せっかく作った遺言書も、法律上無効になってしまっては意味がありません。

そこで、ご自身で遺言書を作成する場合、多少費用がかかっても、遺言の内容が法律的に問題がないか、専門家にチェックしてもらうことをおすすめします。

ただ、弁護士に依頼した場合、最低でも20万円くらいの報酬からスタート。さらに、財産の価値によって報酬が変動するので、報酬が何十万円にもなる可能性もあります。

沖縄県の行政書士の場合は、相続財産の額によらず、定額の報酬であることがほとんど。

当事務所の場合、自筆証書遺言の原案作成は10万円から。遺言の内容や枚数によって加算させていただくことはありますが、財産の価格によって変動することはありません。

 

 

 

公正証書遺言の場合

行政書士に依頼すれば、ご自身で行わなければならない戸籍の収集や財産目録の作成なども、行政書士が代行してくれます。

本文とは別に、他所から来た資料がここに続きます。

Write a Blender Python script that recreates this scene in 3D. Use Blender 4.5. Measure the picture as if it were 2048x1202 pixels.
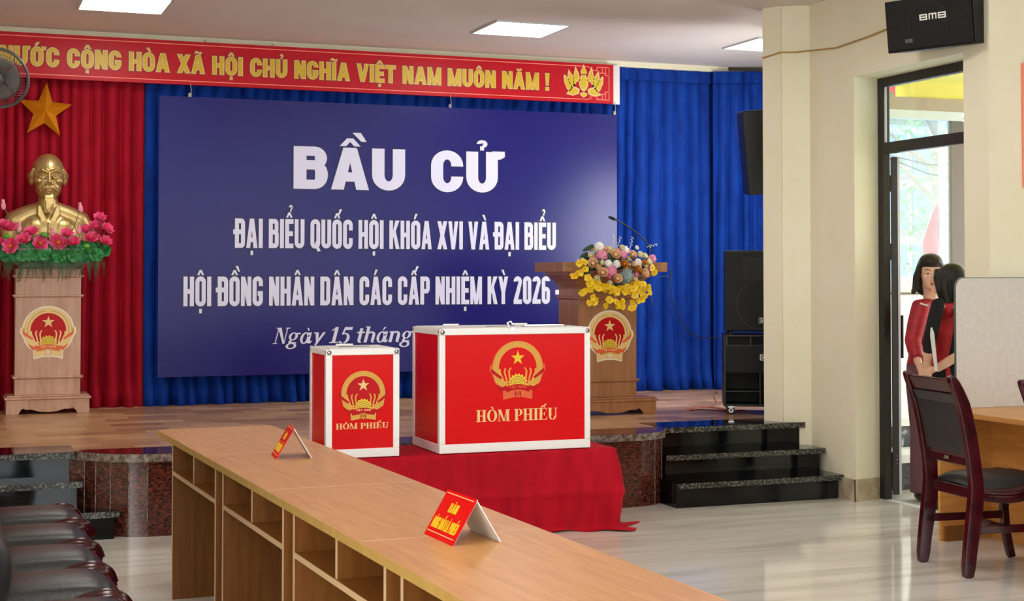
import bpy, bmesh, math, random, unicodedata
from mathutils import Vector, Matrix, Euler
PI = math.pi
R = math.radians
random.seed(7)
for _o in list(bpy.data.objects):
    bpy.data.objects.remove(_o, do_unlink=True)
scene = bpy.context.scene
COL = scene.collection

# ------------------------------------------------------------------ camera, sky, light, exposure
FPX, YAW, PITCH, EYE = 2955.0, R(20.7), R(1.5), 1.5
CX, CY = 1024.0, 551.0 - 2955.0 * math.tan(R(1.5))
cam_d = bpy.data.cameras.new('camera')
cam_d.sensor_width = 36.0
cam_d.lens = FPX / 2048.0 * 36.0
cam_d.shift_y = -(601.0 - CY) / 2048.0
cam_d.clip_start = 0.05
cam_d.clip_end = 200
cam = bpy.data.objects.new('camera', cam_d)
cam.location = (0, 0, EYE)
cam.rotation_euler = (PI / 2 + PITCH, 0, -YAW)
COL.objects.link(cam)
scene.camera = cam

world = bpy.data.worlds.new('sky')
scene.world = world
world.use_nodes = True
wn = world.node_tree.nodes
wn['Background'].inputs[0].default_value = (0.93, 0.97, 1.0, 1)
wn['Background'].inputs[1].default_value = 4.2

vs = scene.view_settings
vs.view_transform = 'Standard'
vs.look = 'None'
vs.gamma = 1.0
vs.use_curve_mapping = False
vs.exposure = 0.57


def area_light(name, loc, rot, sx, sy, power, col=(1, 1, 1)):
    d = bpy.data.lights.new(name, 'AREA')
    d.shape = 'RECTANGLE'
    d.size, d.size_y, d.energy, d.color = sx, sy, power, col
    o = bpy.data.objects.new(name, d)
    o.location, o.rotation_euler = loc, rot
    COL.objects.link(o)
    return o


# daylight entering by the side windows (one lamp in each window opening)
for yy in (0.4,):
    area_light('window_daylight', (-3.92, yy, 1.75), (0, -PI / 2, 0), 1.9, 1.9, 45, (1.0, 0.98, 0.95))
# unseen lamp added before the recess wall for the backdrop glow; no window there
area_light('recess_glow_lamp', (6.28, 9.72, 1.95), Euler((R(90), 0, R(52.6))), 0.7, 1.1, 38, (0.95, 0.97, 1.0))


# pixel -> world helpers (points are placed on the real planes they lie on)
def _ray(x, y):
    f = Vector((math.sin(YAW) * math.cos(PITCH), math.cos(YAW) * math.cos(PITCH), math.sin(PITCH)))
    r = Vector((math.cos(YAW), -math.sin(YAW), 0))
    u = r.cross(f)
    return r * (x - CX) - u * (y - CY) + f * FPX


def at_y(x, y, Y):
    d = _ray(x, y)
    return Vector((0, 0, EYE)) + d * (Y / d.y)


def at_z(x, y, z):
    d = _ray(x, y)
    return Vector((0, 0, EYE)) + d * ((z - EYE) / d.z)


def at_d(x, y, D):
    return Vector((0, 0, EYE)) + _ray(x, y) * (D / FPX)


# ------------------------------------------------------------------ materials
def lin(h):
    h = h.lstrip('#')
    out = []
    for i in (0, 2, 4):
        c = int(h[i:i + 2], 16) / 255.0
        out.append(c / 12.92 if c <= 0.04045 else ((c + 0.055) / 1.055) ** 2.4)
    return (*out, 1.0)


def mat(name, col, rough=0.5, metal=0.0, spec=0.5, sheen=0.0, coat=0.0):
    m = bpy.data.materials.new(name)
    m.use_nodes = True
    b = m.node_tree.nodes['Principled BSDF']
    b.inputs['Base Color'].default_value = lin(col)
    b.inputs['Roughness'].default_value = rough
    b.inputs['Metallic'].default_value = metal
    b.inputs['Specular IOR Level'].default_value = spec
    b.inputs['Sheen Weight'].default_value = sheen
    b.inputs['Coat Weight'].default_value = coat
    m.diffuse_color = lin(col)
    return m


def nodes_of(m):
    return m.node_tree.nodes, m.node_tree.links, m.node_tree.nodes['Principled BSDF']


def noisy(name, c1, c2, scale=(1, 1, 1), nscale=5.0, detail=6, rough=0.5, lo=0.35, hi=0.65, metal=0.0,
          bump=0.0, spec=0.5, dist=0.0, c3=None, coord='Object'):
    m = mat(name, c1, rough, metal, spec)
    n, l, b = nodes_of(m)
    tc = n.new('ShaderNodeTexCoord')
    mp = n.new('ShaderNodeMapping')
    mp.inputs['Scale'].default_value = scale
    tx = n.new('ShaderNodeTexNoise')
    tx.inputs['Scale'].default_value = nscale
    tx.inputs['Detail'].default_value = detail
    tx.inputs['Distortion'].default_value = dist
    cr = n.new('ShaderNodeValToRGB')
    cr.color_ramp.elements[0].position, cr.color_ramp.elements[0].color = lo, lin(c1)
    cr.color_ramp.elements[1].position, cr.color_ramp.elements[1].color = hi, lin(c2)
    if c3:
        e = cr.color_ramp.elements.new(min(0.99, hi + 0.1))
        e.color = lin(c3)
    l.new(tc.outputs[coord], mp.inputs[0])
    l.new(mp.outputs[0], tx.inputs['Vector'])
    l.new(tx.outputs[0], cr.inputs[0])
    l.new(cr.outputs[0], b.inputs['Base Color'])
    if bump:
        bp = n.new('ShaderNodeBump')
        bp.inputs['Strength'].default_value = bump
        bp.inputs['Distance'].default_value = 0.004
        l.new(tx.outputs[0], bp.inputs['Height'])
        l.new(bp.outputs[0], b.inputs['Normal'])
    return m


def tiled(name, c1, c2, cm, bw, bh, mortar, rough, bias=0.0, offset=0.5, streak=None, spec=0.5):
    """bricks / tiles lying in the world XY plane, with a streaky stone figure"""
    m = mat(name, c1, rough, 0, spec)
    n, l, b = nodes_of(m)
    tc = n.new('ShaderNodeTexCoord')
    br = n.new('ShaderNodeTexBrick')
    br.offset = offset
    br.inputs['Scale'].default_value = 1.0
    br.inputs['Color1'].default_value = lin(c1)
    br.inputs['Color2'].default_value = lin(c2)
    br.inputs['Mortar'].default_value = lin(cm)
    br.inputs['Mortar Size'].default_value = mortar
    br.inputs['Bias'].default_value = bias
    br.inputs['Brick Width'].default_value = bw
    br.inputs['Row Height'].default_value = bh
    l.new(tc.outputs['Object'], br.inputs['Vector'])
    out = br.outputs['Color']
    if streak:
        c, sc, amt, nsc = streak
        mp = n.new('ShaderNodeMapping')
        mp.inputs['Scale'].default_value = sc
        tx = n.new('ShaderNodeTexNoise')
        tx.inputs['Scale'].default_value = nsc
        tx.inputs['Detail'].default_value = 8
        tx.inputs['Distortion'].default_value = 0.6
        cr = n.new('ShaderNodeValToRGB')
        cr.color_ramp.elements[0].position = 0.42
        cr.color_ramp.elements[0].color = (0, 0, 0, 1)
        cr.color_ramp.elements[1].position = 0.72
        cr.color_ramp.elements[1].color = (amt, amt, amt, 1)
        mx = n.new('ShaderNodeMixRGB')
        mx.inputs['Color2'].default_value = lin(c)
        l.new(tc.outputs['Object'], mp.inputs[0])
        l.new(mp.outputs[0], tx.inputs['Vector'])
        l.new(tx.outputs[0], cr.inputs[0])
        l.new(cr.outputs[0], mx.inputs['Fac'])
        l.new(out, mx.inputs['Color1'])
        out = mx.outputs[0]
    l.new(out, b.inputs['Base Color'])
    return m


def velvet(name, c, c2):
    m = noisy(name, c, c2, (1, 1, 0.3), 14, 3, 0.75, 0.3, 0.7)
    b = m.node_tree.nodes['Principled BSDF']
    b.inputs['Sheen Weight'].default_value = 0.18
    b.inputs['Sheen Roughness'].default_value = 0.35
    b.inputs['Sheen Tint'].default_value = lin(c2)
    b.inputs['Specular IOR Level'].default_value = 0.2
    return m


def emit(name, col, s):
    m = bpy.data.materials.new(name)
    m.use_nodes = True
    b = m.node_tree.nodes['Principled BSDF']
    b.inputs['Base Color'].default_value = lin(col)
    b.inputs['Emission Color'].default_value = lin(col)
    b.inputs['Emission Strength'].default_value = s
    return m


def glass(name, tint='#f4fbff', alpha=0.14):
    """thin architectural pane: mostly clear with a glossy skin"""
    m = bpy.data.materials.new(name)
    m.use_nodes = True
    n, l = m.node_tree.nodes, m.node_tree.links
    n.clear()
    o = n.new('ShaderNodeOutputMaterial')
    t = n.new('ShaderNodeBsdfTransparent')
    t.inputs[0].default_value = lin(tint)
    g = n.new('ShaderNodeBsdfGlossy')
    g.inputs['Roughness'].default_value = 0.02
    mx = n.new('ShaderNodeMixShader')
    mx.inputs[0].default_value = alpha
    l.new(t.outputs[0], mx.inputs[1])
    l.new(g.outputs[0], mx.inputs[2])
    l.new(mx.outputs[0], o.inputs[0])
    return m


M = {}
M['wall'] = noisy('cream_wall_paint', '#ede8cc', '#f1ecd4', (1, 1, 1), 3, 3, 0.75)
M['ceiling'] = noisy('ceiling_paint', '#e4dad3', '#e9e1da', (1, 1, 1), 1.2, 2, 0.85)
M['floor'] = tiled('cream_marble_floor', '#eae8e1', '#e4e1d8', '#d3cec2', 0.8, 0.8, 0.0025, 0.07, 0, 0.0,
                   ('#c2bbab', (0.35, 2.6, 1), 0.8, 2.2), 0.6)
M['stage_tile'] = tiled('stage_tile', '#cfa67a', '#966a4e', '#8a684f', 0.34, 0.17, 0.002, 0.3, -0.05, 0.5,
                        ('#a5825f', (1, 3, 1), 0.3, 3))
M['red_granite'] = noisy('red_granite', '#2a1512', '#7a3d30', (1, 1, 2.0), 48, 8, 0.12, 0.42, 0.66, dist=1.2, c3='#95604c')
M['granite_edge'] = noisy('granite_edge', '#4a3a34', '#94867c', (1, 1, 1), 40, 6, 0.25, 0.35, 0.7)
M['black_granite'] = noisy('black_granite', '#07090c', '#14191d', (1.2, 1, 3.2), 6, 10, 0.06, 0.45, 0.72, spec=0.32, dist=1.5, c3='#3a4145')
M['black_edge'] = noisy('black_granite_edge', '#232422', '#8b8b80', (1, 1, 1), 75, 5, 0.2, 0.46, 0.75)
M['skirting'] = noisy('beige_marble_skirting', '#a8977d', '#c9bca4', (1, 1, 1), 8, 6, 0.2)
M['red_curtain'] = velvet('red_velvet', '#92041e', '#aa0826')
M['blue_curtain'] = velvet('blue_velvet', '#022a80', '#053c9c')
M['cloth_red'] = velvet('red_table_velvet', '#a80019', '#c00722')
M['banner_red'] = mat('banner_red_vinyl', '#be0a20', 0.4, spec=0.25)
M['banner_gold'] = mat('banner_gold', '#d3b423', 0.4)
M['banner_pale'] = mat('banner_pale_gold', '#f6bf84', 0.4)
M['banner_line'] = mat('banner_line', '#ff8f7a', 0.4)
M['banner_dark'] = mat('banner_dark', '#7c3a10', 0.4)
M['white_board'] = mat('white_board', '#e6e4e2', 0.5)
M['backdrop'] = mat('backdrop_navy_vinyl', '#16146c', 0.3, spec=0.32)
M['letter_white'] = mat('letter_white', '#dcdcf6', 0.4)
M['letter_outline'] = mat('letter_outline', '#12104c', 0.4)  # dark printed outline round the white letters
M['wood'] = noisy('podium_wood', '#9d6842', '#b17c53', (5, 5, 0.6), 4, 6, 0.3, dist=0.5)
M['wood_pale'] = noisy('bust_podium_wood', '#b98b70', '#cda38a', (5, 5, 0.6), 4, 6, 0.35, dist=0.5)
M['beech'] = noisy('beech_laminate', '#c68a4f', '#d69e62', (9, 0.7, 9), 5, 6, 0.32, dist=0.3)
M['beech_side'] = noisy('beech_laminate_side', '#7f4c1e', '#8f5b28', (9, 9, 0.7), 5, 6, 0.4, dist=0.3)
M['beech_edge'] = noisy('beech_edge_band', '#c39a52', '#cfa860', (3, 3, 3), 5, 4, 0.35)
M['pale_edge'] = mat('pale_edge_band', '#dcb98e', 0.4)
M['desk_wood'] = noisy('desk_orange_wood', '#cf9148', '#dfa35a', (1.0, 0.8, 8), 4, 6, 0.35, dist=0.3)
M['box_red'] = mat('ballot_red_panel', '#e00008', 0.25, spec=0.15)
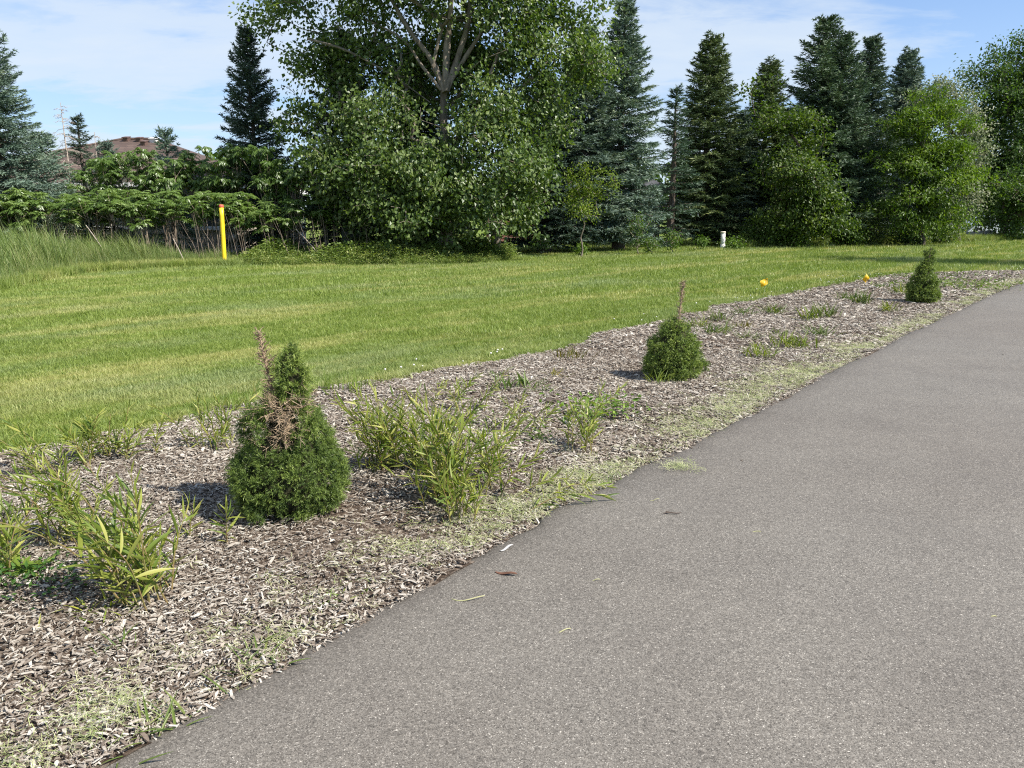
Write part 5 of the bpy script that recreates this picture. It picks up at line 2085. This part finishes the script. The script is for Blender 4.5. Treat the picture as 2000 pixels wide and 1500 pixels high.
def dwarf2():
    r = np.random.default_rng(202)
    x, y = 1.50, 7.02
    t = empty('dwarf_spruce', (x, y, .01))
    tag(t, 'middle dwarf spruce, round and full, with one thin dead brown leader on top', 'dwarf spruce', 'dwarf spruces in the mulch bed')
    prof = [(0, .13), (.04, .19), (.10, .232), (.18, .238), (.26, .215), (.35, .172), (.43, .132), (.50, .095), (.57, .04)]
    fo = Acc()
    P, o, az = surface_points(prof, 470, r, .0, .57, lump=.085, jitter=.06, seed=83)
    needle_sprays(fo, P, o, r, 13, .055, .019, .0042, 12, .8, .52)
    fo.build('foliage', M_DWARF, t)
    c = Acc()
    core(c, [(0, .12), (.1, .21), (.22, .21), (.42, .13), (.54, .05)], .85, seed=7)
    c.build('inner_twigs', M_CORE, t)
    a = Acc()
    bare_leader(a, [(.03, 0, .4), (.035, 0, .60), (.045, 0, .76), (.062, 0, .90)], .011, .005, 120, .06, r)
    n = 60
    b = np.column_stack([.05 + r.normal(0, .008, n), r.normal(0, .008, n), r.uniform(.74, .90, n)])
    add_segs(a, b, b + unit(r.normal(0, .7, (n, 3)) + [0, 0, .6]) * .032, .003, .001, 4)
    a.build('dead_leader', M_TWIG, t)
    tr = Acc()
    add_tube(tr, [(0, 0, -.05), (.01, 0, .2), (.03, 0, .42)], [.024, .018, .012], 8)
    tr.build('trunk', M_TWIG, t)


def dwarf3():
    r = np.random.default_rng(203)
    x, y = 7.08, 13.30
    t = empty('dwarf_spruce', (x, y, .01))
    tag(t, 'farthest dwarf spruce, a slim cone with a leaning green tuft for a top', 'dwarf spruce', 'dwarf spruces in the mulch bed')
    prof = [(0, .17), (.06, .215), (.14, .235), (.24, .220), (.36, .182), (.48, .138), (.58, .095), (.66, .062), (.72, .045)]
    fo = Acc()
    P, o, az = surface_points(prof, 380, r, .0, .72, lump=.06, jitter=.06, seed=84)
    needle_sprays(fo, P, o, r, 12, .065, .026, .008, 9, .75, .48)
    tuft = [(.66, .04), (.74, .055), (.82, .062), (.89, .05), (.93, .02)]
    P, o, az = surface_points(tuft, 70, r, .66, .94, centre=(.06, 0), lump=.03, seed=85)
    needle_sprays(fo, P, o, r, 8, .05, .021, .006, 10, .6, .44)
    fo.build('foliage', M_DWARF, t)
    c = Acc()
    core(c, [(0, .16), (.14, .21), (.36, .16), (.6, .07), (.74, .035)], .85, seed=8)
    c.build('inner_twigs', M_CORE, t)
    tr = Acc()
    add_tube(tr, [(0, 0, -.05), (.02, 0, .4), (.05, 0, .75), (.07, 0, .95)], [.024, .018, .012, .004], 8)
    tr.build('trunk', M_TWIG, t)


dwarf1()
dwarf2()
dwarf3()


# ================================================================== WEEDS IN THE BED
def blade_leaf(seed, mat):
    """one lance-shaped leaf, unit length along +X, folded along its midrib and arching down"""
    r = np.random.default_rng(seed)
    n = 7
    wmax = r.uniform(.085, .12)
    arch = r.uniform(.05, .28)
    tw = r.normal(0, .25)
    V = []
    for i in range(n):
        s = i / (n - 1)
        w = wmax * (math.sin(math.pi * min(1, s * .96 + .03) ** .8) ** .9) * .5
        z = .10 * s - arch * s * s
        c, sn = math.cos(tw * s), math.sin(tw * s)
        for q, up in ((-1, .35), (0, 0), (1, .35)):
            yy, zz_ = q * w, up * w
            V.append((s * (1 - .1 * arch), yy * c - zz_ * sn, z + yy * sn + zz_ * c))
    Q = [(i * 3 + j, (i + 1) * 3 + j, (i + 1) * 3 + j + 1, i * 3 + j + 1) for i in range(n - 1) for j in range(2)]
    return np.array(V), np.array(Q)


LEAFGEO = [blade_leaf(700 + i, None) for i in range(6)]
LEAFMESH = [make_mesh('leaf', V, [Q], M_WILLOW, None, True) for V, Q in LEAFGEO]


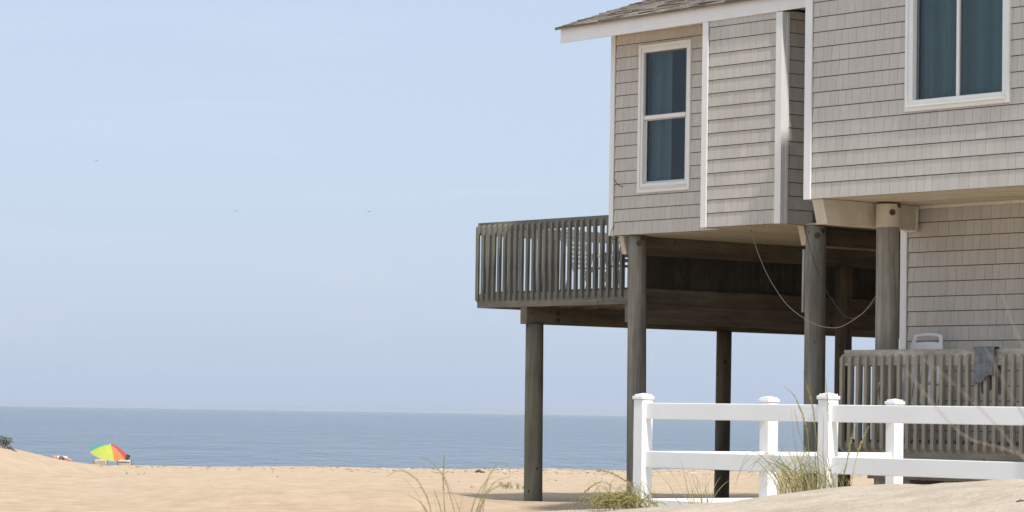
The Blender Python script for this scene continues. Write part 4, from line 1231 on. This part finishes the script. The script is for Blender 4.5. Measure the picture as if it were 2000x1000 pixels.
# seated person facing the sea in the right chair
person.skin = SKIN2; person.face = Vector((.3, .95, 0)).normalized()
sp = rp + Vector((-.02, .04, 0))
person('person in a yellow shirt sitting in the striped beach chair, seen from behind', sp, 0,
    {'pelvis': (0, .05, .29), 'belly': (0, -.02, .42), 'chest': (.02, -.12, rh-.10), 'neck': (.09, -.15, rh+.05), 'head': (.17, -.14, rh+.135), 'crown': (.19, -.15, rh+.215), 'shL': (-.17, -.13, rh-.02), 'shR': (.19, -.12, rh-.02),
     'elL': (-.33, .08, .44), 'waL': (-.31, .32, .45), 'elR': (.33, .08, .44), 'waR': (.31, .32, .45), 'hipL': (-.09, .10, .28), 'hipR': (.09, .10, .28),
     'knL': (-.12, .55, .42), 'knR': (.12, .55, .42), 'anL': (-.12, .82, .07), 'anR': (.12, .82, .07), 'toL': (-.13, .97, .04), 'toR': (.13, .97, .04)}, YSH)

# ------------------------------------------------------------------ gulls far out over the sea
GULL = simple('gull_feather', (.12, .12, .13), .8, .1, 4)
def gull(label, px, py, D, bank, span):
    p = at(px, py, D)
    mb = MB(p); s = span/2
    def Q(x, y, z):
        v = Matrix.Rotation(bank, 3, 'Y') @ Vector((x, y, z)); return p+v
    mb.tube([Q(0, -.32*s, 0), Q(0, -.15*s, .02), Q(0, .12*s, .02), Q(0, .36*s, 0), Q(0, .46*s, 0)], [.03*s, .11*s, .12*s, .06*s, .02*s], 8)
    for sx in (-1, 1):
        w = [(.06*s*sx, .10*s, .03*s), (.5*s*sx, .14*s, .22*s), (s*sx, -.1*s, .16*s), (.5*s*sx, -.06*s, .20*s), (.06*s*sx, -.12*s, .03*s)]
        up = [Q(*q) for q in w]; dn = [q+Vector((0, 0, -.02)) for q in up]
        mb.raw(up+dn, [(0,1,3,4), (1,2,3), (9,8,6,5), (8,7,6), (0,5,6,1), (1,6,7,2), (2,7,8,3), (3,8,9,4)])
    tag(mb.build('gull', GULL, None, p), label, 'bird', 'gulls over the sea')
gull('tiny dark gull highest and furthest left in the sky', 188, 314, 260, .2, 0.42)
gull('tiny dark gull in the middle of the sky, banked to the left', 461, 412, 260, -.5, 0.42)
gull('tiny dark gull nearest the raised deck railing', 720, 413, 260, .15, 0.42)

# ------------------------------------------------------------------ sea haze
hm = bpy.data.materials.new('sea_haze'); hm.use_nodes = True; hn = hm.node_tree
for n_ in list(hn.nodes): hn.nodes.remove(n_)
ho = hn.nodes.new('ShaderNodeOutputMaterial'); pv = hn.nodes.new('ShaderNodeVolumePrincipled')
pv.inputs['Color'].default_value = (.90, .945, 1, 1); pv.inputs['Density'].default_value = .000022; pv.inputs['Anisotropy'].default_value = .15
hn.links.new(pv.outputs[0], ho.inputs['Volume'])
mb = MB(); mb.box(-62000, -90, -8.2, 62000, 62000, 26)
tag(mb.build('haze', hm), kind='stuff')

公正証書遺言を作成するのは公証人ですが、遺言者の意思をまとめ原案を作成し、公証人にお伝えする橋渡し役を行います。

 

何度か修正を行ったあと、遺言者の納得する遺言公正証書ができれば、遺言者本人と証人2名とで公証役場に出向きます。その日程調整等も行政書士が行います。

公証人が作成した遺言公正証書を、遺言者本人と証人2名に読み聞かせ、遺言者が署名すれば、遺言公正証書の完成です。

 

沖縄県の行政書士の場合、公正証書遺言の原案作成は7万円から15万円くらいが相場です。ただし、戸籍の収集や財産調査・財産目録の作成は別途報酬が発生することがありますので、必ず確認しましょう。

 

当事務所は、公正証書遺言の原案作成だけでなく、戸籍の収集、財産調査、財産目録の作成を含めて10万円から(実費別)です。

遺言の内容が複雑であったり、相続人が多い場合は加算させていただきますが、弁護士のように財産によって報酬が変動することはありません。